Va da sé, a questo punto, che la vita ha senso, cioè è vera, autentica, giusta e ben vissuta, solo in quanto (e se) espressione di relazioni attraverso le quali celebrarla creativamente come gioia, bellezza, amore e libertà. Ecco il segreto della vita: un fluire d’amore senza rivendicazioni, senza attaccamento neppure verso la realizzazione più totalizzante e trascendente. Senza appropriazione alcuna.
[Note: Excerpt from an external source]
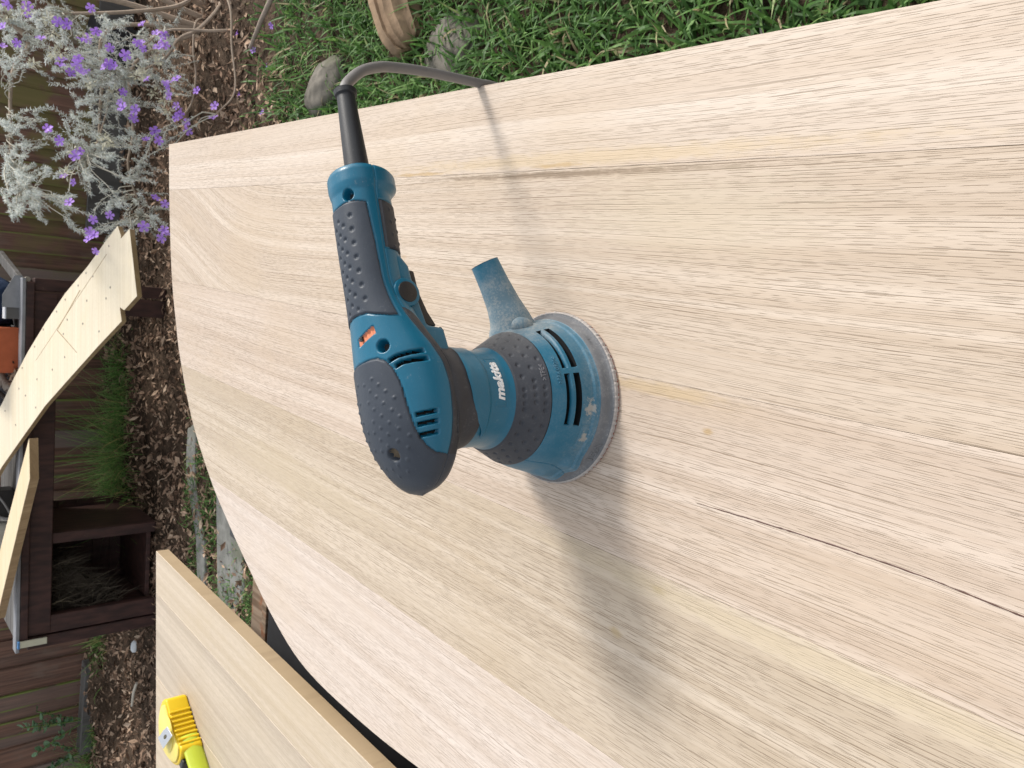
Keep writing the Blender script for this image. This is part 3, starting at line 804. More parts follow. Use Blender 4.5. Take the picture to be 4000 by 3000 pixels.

Permettetemi una chiosa finale: qualunque via autentica vi condurrà all’abbandonare ogni pretesa di vita eterna, in quanto né vita né morte ci appartengono. Vi insegnerà invece al lasciar cadere ogni attaccamento, ogni finalità propria, ogni volontà di affermazione imperitura, svelandovi la bellezza dell’Assoluto impersonale. Vi insegnerà che quello del perdersi, in un certo senso, è un davvero falso problema. Non la stessa cosa vi prometteranno le vie in autentiche e le religioni: alimenteranno la paura della perdita e dello smarrimento, nutriranno in voi la paura della morte e della fine, vi prometteranno una salvezza. Attenzione: non una liberazione, ma una salvezza. Salvezza dalla morte, promessa di vita eterna, raggiungimento di un paradiso assoluto in cui vivere felici, che però non è mai qui: è sempre al di là. Dopo. Se ce lo meriteremo. Se obbediremo. Coloro che promettono l’illuminazione, il paradiso, la vita eterna, ma anche chi promette l’assoluto come fine e termine ultimo al quale giungere per riposarsi finalmente, nella beatitudine della contemplazione di “Dio”, vi stanno indicando una strada illusoria per legarvi stretti al loro guru, alla loro religione e alla loro chiesa nell’al di qua, e ai loro voraci dèi nell’al di là.

Abbandonate dunque l’idea della mèta definitiva: già tutto è (contemporaneamente uno, nessuno e ognuno) eppure non è; per quanto ci riguarda è oppure non è. Abbandonate il timore della morte, della fine e della mancanza, perché il tutto che siete, solo se a nulla vi attaccate, non può temere di avere o di non avere, ma neppure di essere o di non essere.